I. The defense made, in this case may be set up by answer to the action at law, as well as be made the ground of an equitable action. (Crary v. Goodman, 2 Kernan, 266; Thayer v. White, 3 Cal. 228; Loraine v. Long, 6 Id. 452; Arguello v. Edinger, 10 Id. 160.)
II. It is a good defense, because in the former action the plaintiff procured a judgment by fraud and had an unfair advantage, which it is against conscience that he should use.

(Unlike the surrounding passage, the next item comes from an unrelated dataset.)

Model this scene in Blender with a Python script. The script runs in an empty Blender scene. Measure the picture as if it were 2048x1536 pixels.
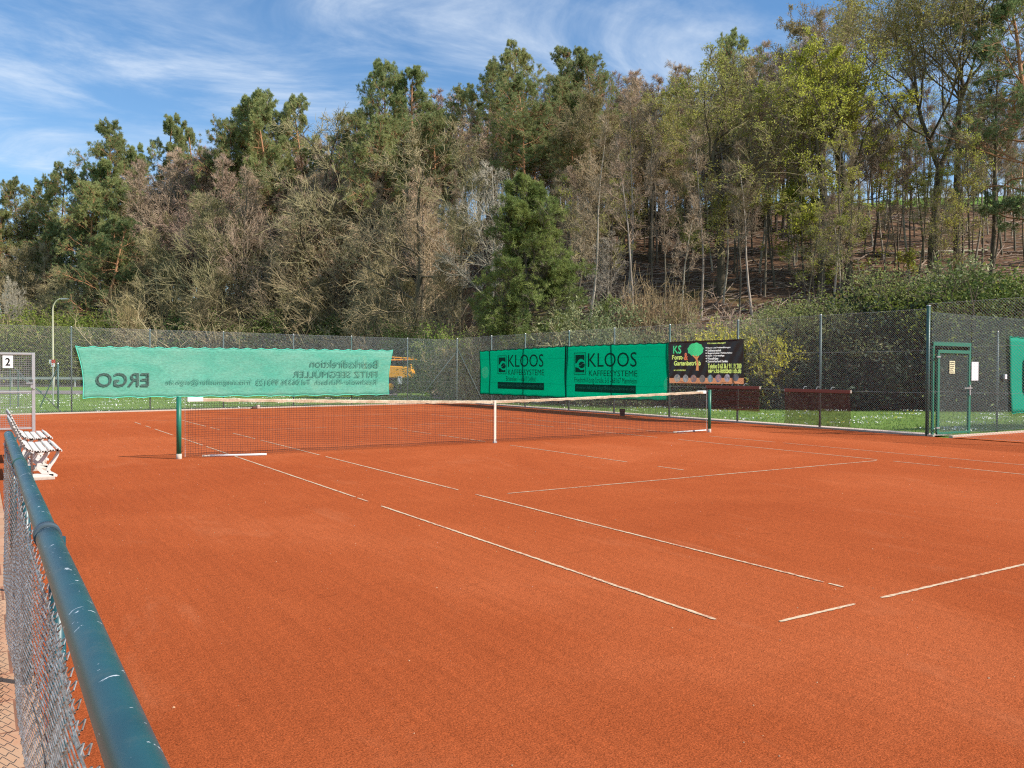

Against that former action the defendants Be Boom and Grisar had, to the extent of the relief they now claim, a complete defense, of which they were prevented from availing themselves by the fraud of the plaintiff. (2 Story’s Eq. secs. 885, 887, 894, and cases cited; Marine Ins. Co. of Alexandria v. Hodgson, 7 Cr. 332; Phelps v. Peabody, 7 Cal. 50; Foster v. Wood, 6 Johns. Ch. 90; Ocean Ins. Co. v. Fields, 2 Story, 59.)
III. The exceptions to the rule that relief will be granted, are when the defendant has been guilty of laches or might have procured the proofs upon the trial. This case is not within any of the exceptions.
*448The plaintiff has never been in this State. Neither of the defendants De Boom and Grisar had the means of getting the evidence ; they were prevented from doing so by the fraudulent combination between the plaintiff and Vigneaux, the purpose and effect of which were to create a false impression of the fact on the mind of Grisar, and to keep the fact from the knowledge of De Boom. It was a combination not merely to suppress all evidence of the payment, but to keep the fact of payment concealed and get a judgment for money not due. The case has never been fairly tried. (2 Story’s Eq. secs. 895-6.)
IV. Fraud need not be expressly proved. It may be inferred from circumstances. (1 Story’s Eq. sec. 190; 2 Greenl. Ev. sec. 428; McDaniel v. Baca, 2 Cal. 339.)